■ **Set task**: Starting at the line that contains "lk(dc.outputs[0], p.inputs['Base Color'])", reproduce each line exactly up to and including the line that contains "M['water'] = water_mat()". Reproduce nothing else.

■ **Raw data**:

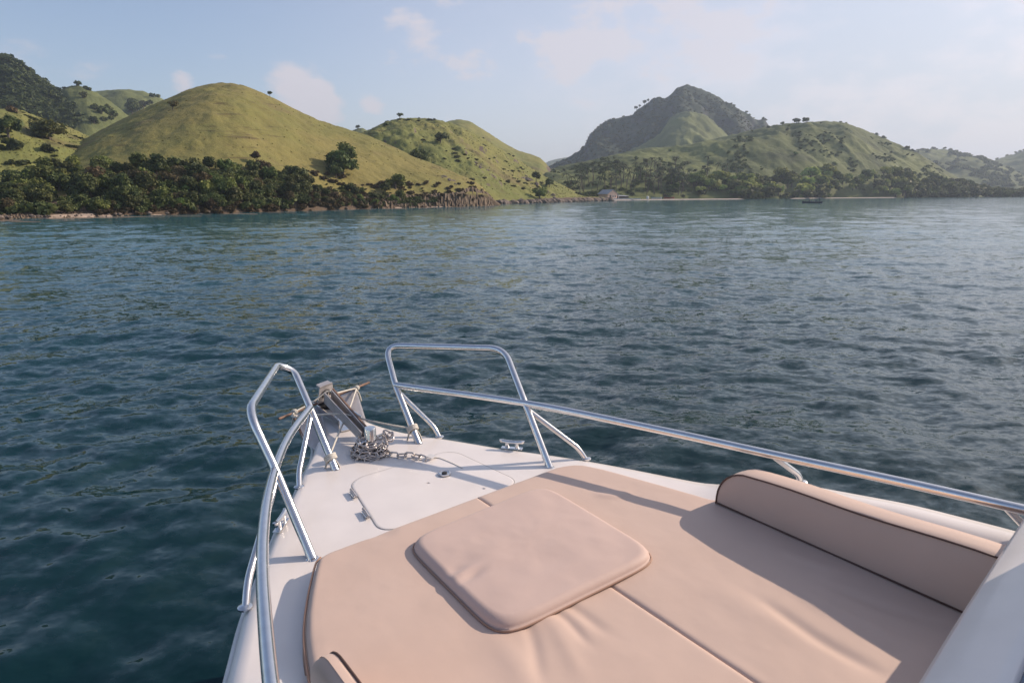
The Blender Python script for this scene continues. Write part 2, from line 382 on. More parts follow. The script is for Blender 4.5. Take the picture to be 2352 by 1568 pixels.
# ------------------------------------------------------------------ water
def water_mat():
    m, t, p = newmat('sea_water'); lk = t.links.new
    p.inputs['Base Color'].default_value = (.0035, .024, .033, 1); p.inputs['Roughness'].default_value = .06; p.inputs['IOR'].default_value = 1.333
    g = nd(t, 'ShaderNodeNewGeometry'); tc = nd(t, 'ShaderNodeTexCoord')
    acc = None
    for scale, amt, st in ((.55, .28, .6), (1.9, .44, .5), (6.5, .58, .6), (15., .42, .7)):
        mp = nd(t, 'ShaderNodeMapping'); lk(tc.outputs['Object'], mp.inputs[0]); mp.inputs['Scale'].default_value = (st, 1, 1); mp.inputs['Rotation'].default_value = (0, 0, .2*scale % .5)
        n = nd(t, 'ShaderNodeTexNoise'); lk(mp.outputs[0], n.inputs['Vector']); n.inputs['Scale'].default_value = scale; n.inputs['Detail'].default_value = 3.5; n.inputs['Roughness'].default_value = .55
        n.inputs['Distortion'].default_value = .3
        s = nd(t, 'ShaderNodeVectorMath', operation='SUBTRACT'); lk(n.outputs['Color'], s.inputs[0]); s.inputs[1].default_value = (.5, .5, .5)
        w = nd(t, 'ShaderNodeVectorMath', operation='MULTIPLY'); lk(s.outputs[0], w.inputs[0]); w.inputs[1].default_value = (amt*.75, amt, 0)
        if acc is None: acc = w.outputs[0]
        else:
            a = nd(t, 'ShaderNodeVectorMath', operation='ADD'); lk(acc, a.inputs[0]); lk(w.outputs[0], a.inputs[1]); acc = a.outputs[0]
    # wind patches: ruffled and smoother areas
    n = nd(t, 'ShaderNodeTexNoise'); mp = nd(t, 'ShaderNodeMapping'); mp.inputs['Scale'].default_value = (.5, 1.2, 1)
    lk(tc.outputs['Object'], mp.inputs[0]); lk(mp.outputs[0], n.inputs['Vector']); n.inputs['Scale'].default_value = .08; n.inputs['Detail'].default_value = 4
    r = nd(t, 'ShaderNodeMapRange'); lk(n.outputs[0], r.inputs[0]); r.inputs[1].default_value = .35; r.inputs[2].default_value = .65; r.inputs[3].default_value = .6; r.inputs[4].default_value = 1.15
    # sheltered, glassier water around the hull; wind ripples too fine to see roughen the open bay
    ln = nd(t, 'ShaderNodeVectorMath', operation='LENGTH'); lk(tc.outputs['Object'], ln.inputs[0])
    rg = nd(t, 'ShaderNodeMapRange', interpolation_type='SMOOTHSTEP'); lk(ln.outputs['Value'], rg.inputs[0])
    for i, q in enumerate((8, 110, .05, .11)): rg.inputs[i+1].default_value = q
    lk(rg.outputs[0], p.inputs['Roughness'])
    # body colour runs from very dark near the boat to paler teal farther out
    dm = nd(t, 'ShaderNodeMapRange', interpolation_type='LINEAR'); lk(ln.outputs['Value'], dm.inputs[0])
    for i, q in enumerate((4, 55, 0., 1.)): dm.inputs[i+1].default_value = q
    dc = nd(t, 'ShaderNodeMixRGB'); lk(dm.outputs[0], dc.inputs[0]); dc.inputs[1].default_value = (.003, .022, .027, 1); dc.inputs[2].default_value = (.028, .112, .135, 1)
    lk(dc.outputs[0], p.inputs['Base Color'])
    rd = nd(t, 'ShaderNodeMapRange', interpolation_type='SMOOTHSTEP'); lk(ln.outputs['Value'], rd.inputs[0])
    for i, q in enumerate((10, 120, 1.15, .34)): rd.inputs[i+1].default_value = q
    rm = nd(t, 'ShaderNodeMath', operation='MULTIPLY'); lk(r.outputs[0], rm.inputs[0]); lk(rd.outputs[0], rm.inputs[1])
    sc_ = nd(t, 'ShaderNodeVectorMath', operation='SCALE'); lk(acc, sc_.inputs[0]); lk(rm.outputs[0], sc_.inputs['Scale'])
    a = nd(t, 'ShaderNodeVectorMath', operation='ADD'); lk(g.outputs['Normal'], a.inputs[0]); lk(sc_.outputs[0], a.inputs[1])
    nn = nd(t, 'ShaderNodeVectorMath', operation='NORMALIZE'); lk(a.outputs[0], nn.inputs[0]); lk(nn.outputs[0], p.inputs['Normal'])
    return m
M['water'] = water_mat()

def build_water():
    rs = [1.0]
    while rs[-1] < 3600:
        r = rs[-1]
        rs.append(r + (max(.045, .0045*r) if r < 60 else .27 + (r-60)*.0125))
    rs = np.array(rs)
    az = np.concatenate((np.radians(np.linspace(-46, 46, 760)), np.radians(np.linspace(48, 312, 67))))
    R, A = np.meshgrid(rs, az, indexing='ij')
    X, Y = R*np.sin(A), R*np.cos(A)
    dr = np.gradient(rs)[:, None]*np.ones_like(A); dth = np.where(np.abs(A) < .81, np.radians(92/760), np.radians(4))*R
    # crests run across the view, so the radial spacing and, less, the angular spacing limit what the grid can carry
    Z = np.zeros_like(X)
    g = np.random.default_rng(5)
    patch = .75 + .5*fbm(X*.05, Y*.09, 3, 31)
    for i in range(110):
        lam = .28*(9/.28)**g.random()
        ang = math.radians(90+14) + g.normal(0, .62)          # travelling towards / away from the viewer
        kx, ky = 2*PI/lam*math.cos(ang), 2*PI/lam*math.sin(ang)
        slope = .0155*(1.6 if lam < 1.3 else 1.0 if lam < 2.5 else .5)*g.uniform(.5, 1.4)
        need = 2.6*(dr*abs(math.sin(ang)) + dth*abs(math.cos(ang)))
        wgt = np.clip((lam/need - 1.0), 0, 1)
        if lam < 1.5: wgt = wgt*patch
        ph = kx*X + ky*Y + g.uniform(0, 6.28)
        # trochoid-like: narrow crests
        Z += slope*lam/(2*PI)*wgt*(np.sin(ph) + .22*np.sin(2*ph + PI/2))
    # a low wake swell that leaves the bow towards the right
    u = X*.30 + Y*.95; v = X*.95 - Y*.30
    Z += .035*np.sin(2*PI*(u/3.4) + .35*np.sin(v*.7) )*np.exp(-((X-3.5)/4.5)**2 - ((Y-6.5)/4.0)**2)
    V = np.stack((X, Y, Z), -1)
    nr, nc = X.shape
    q = grid_quads(nr, nc, wrap=True)[:, ::-1]
    V = np.concatenate((V.reshape(-1, 3), [[0, 0, 0]])); last = len(V)-1
    j = np.arange(nc); tr = np.stack((j, np.full(nc, last), (j+1) % nc), -1)
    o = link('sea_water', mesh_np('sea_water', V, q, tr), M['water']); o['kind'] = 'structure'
build_water()
# sea bed far below closes the world under the water
sb = MB(); sb.add([(-3600, -3600, -.9), (3600, -3600, -.9), (3600, 3600, -.9), (-3600, 3600, -.9)], [(0, 1, 2, 3)])
tag(sb.build('sea_bed', M['wet_sand']), kind='structure')

# ------------------------------------------------------------------ hills
class Hill:
    """a heightfield lofted from shore to ridge and down the far side"""
    def __init__(s, name, mat, sil, Ds, Dr, p=1.0, amp=.02, gul=.0, gs=30., nx=260, nt=110, seed=0, cliff=None, back=2.0, rough=.5, detail=0.6):
        xs = np.linspace(sil[0][0], sil[-1][0], nx)
        sil_y = np.interp(xs, [q[0] for q in sil], [q[1] for q in sil])
        # soften the polyline a little
        k = np.array([1, 2, 3, 2, 1.]); k /= k.sum(); sil_y = np.convolve(np.pad(sil_y, 2, mode='edge'), k, 'valid')
        ds = np.interp(xs, [q[0] for q in Ds], [q[1] for q in Ds]); dr = np.interp(xs, [q[0] for q in Dr], [q[1] for q in Dr])
        ksm = np.hanning(31); ksm /= ksm.sum()
        ds = np.convolve(np.pad(ds, 15, mode='edge'), ksm, 'valid'); dr = np.convolve(np.pad(dr, 15, mode='edge'), ksm, 'valid')
        rx, el = [], []
        for x, y in zip(xs, sil_y):
            r = ray(x, y); h = math.hypot(r.x, r.y); rx.append((r.x/h, r.y/h)); el.append(r.z/h)
        rx = np.array(rx); el = np.array(el)
        t = np.concatenate((np.linspace(0, .06, 10)[:-1], np.linspace(.06, 1.1, nt), np.linspace(1.1, back, 26)[1:]))
        T, E = np.meshgrid(t, el, indexing='ij')
        D = ds[None, :] + (dr-ds)[None, :]*T
        X, Y = D*rx[None, :, 0], D*rx[None, :, 1]
        prof = np.where(T < 1, np.sin(np.clip(T, 0, 1)*PI/2)**p, np.cos(np.clip(T-1, 0, 1)*PI/2)**.9)
        hr = np.maximum(E*D[np.argmin(abs(t-1))][None, :] + CAMZ, 0)
        # make the skyline of every column meet the silhouette
        for _ in range(4):
            Z = prof*hr; m = ((Z-CAMZ)/D).max(0); ztop = (el*dr + CAMZ); mt = el
            hr = hr*np.clip((mt*dr+CAMZ+1e-3)/(m*dr+CAMZ+1e-3), .3, 3)[None, :]
        Z = prof*hr
        big = hr.max()
        mask = np.sin(np.clip(T/1.0, 0, 1)*PI)**.8
        if gul:
            # gullies: ridged noise that varies across the slope, a little down it
            q = 1-np.abs(fbm((X+.25*Y)/gs, (Y)/(gs*2.6), 4, seed+3))*2.2
            Z = Z + gul*mask*(q-.6)*hr/big*big*.12
        Z = Z + amp*big*fbm(X/(gs*1.3), Y/(gs*1.3), 5, seed)*mask*np.clip(hr/big*1.6, 0, 1)
        Z = Z + detail*fbm(X/(gs*.16), Y/(gs*.16), 4, seed+9, .6)*np.clip(T*6, 0, 1)*np.clip(hr/big*3, .15, 1)*np.where(T < .93, 1, .45)
        for _ in range(3):
            m = ((Z-CAMZ)/D).max(0); q = np.clip((el*dr+CAMZ+1e-3)/(m*dr+CAMZ+1e-3), .6, 1.6); kk = np.hanning(23); kk /= kk.sum()
            q = np.convolve(np.pad(q, 11, mode='edge'), kk, 'valid'); Z = np.where(Z > .5, Z*q[None, :], Z)
        if cliff is not None:
            ch = np.interp(xs, [q[0] for q in cliff], [q[1] for q in cliff])[None, :]
            Z = np.maximum(Z, ch*sstep(T, .0, .035)*(1+.12*fbm(X/3, Y/3, 3, seed+4)))
        Z = Z - np.where(T <= 0.0001, .8, 0)
        Z[-1] = -.8
        s.xs, s.t, s.X, s.Y, s.Z = xs, t, X, Y, Z
        V = np.stack((X, Y, Z), -1)
        s.o = link(name, mesh_np(name, V, grid_quads(*X.shape)[:, ::-1]), mat); s.o['kind'] = 'structure'
    def p(s, x, t):
        j = np.interp(x, s.xs, np.arange(len(s.xs))); i = np.interp(t, s.t, np.arange(len(s.t)))
        j0, i0 = int(min(j, len(s.xs)-2)), int(min(i, len(s.t)-2)); fj, fi = j-j0, i-i0
        out = []
        for A in (s.X, s.Y, s.Z):
            out.append(float((A[i0, j0]*(1-fj)+A[i0, j0+1]*fj)*(1-fi) + (A[i0+1, j0]*(1-fj)+A[i0+1, j0+1]*fj)*fi))
        return Vector(out)
    def pix(s, x, y):
        """first point of the slope seen at photo pixel (x, y), and its t; the ridge if the pixel is above it"""
        best = None
        for t in np.linspace(.0, 1.15, 150):
            P = s.p(x, t); py = proj(P)[1]
            if best is None or py < best[0]: best = (py, P, t)
            if py <= y: return P, t
        return best[1], best[2]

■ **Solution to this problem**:
    lk(dc.outputs[0], p.inputs['Base Color'])
    rd = nd(t, 'ShaderNodeMapRange', interpolation_type='SMOOTHSTEP'); lk(ln.outputs['Value'], rd.inputs[0])
    for i, q in enumerate((10, 120, 1.15, .34)): rd.inputs[i+1].default_value = q
    rm = nd(t, 'ShaderNodeMath', operation='MULTIPLY'); lk(r.outputs[0], rm.inputs[0]); lk(rd.outputs[0], rm.inputs[1])
    sc_ = nd(t, 'ShaderNodeVectorMath', operation='SCALE'); lk(acc, sc_.inputs[0]); lk(rm.outputs[0], sc_.inputs['Scale'])
    a = nd(t, 'ShaderNodeVectorMath', operation='ADD'); lk(g.outputs['Normal'], a.inputs[0]); lk(sc_.outputs[0], a.inputs[1])
    nn = nd(t, 'ShaderNodeVectorMath', operation='NORMALIZE'); lk(a.outputs[0], nn.inputs[0]); lk(nn.outputs[0], p.inputs['Normal'])
    return m
M['water'] = water_mat()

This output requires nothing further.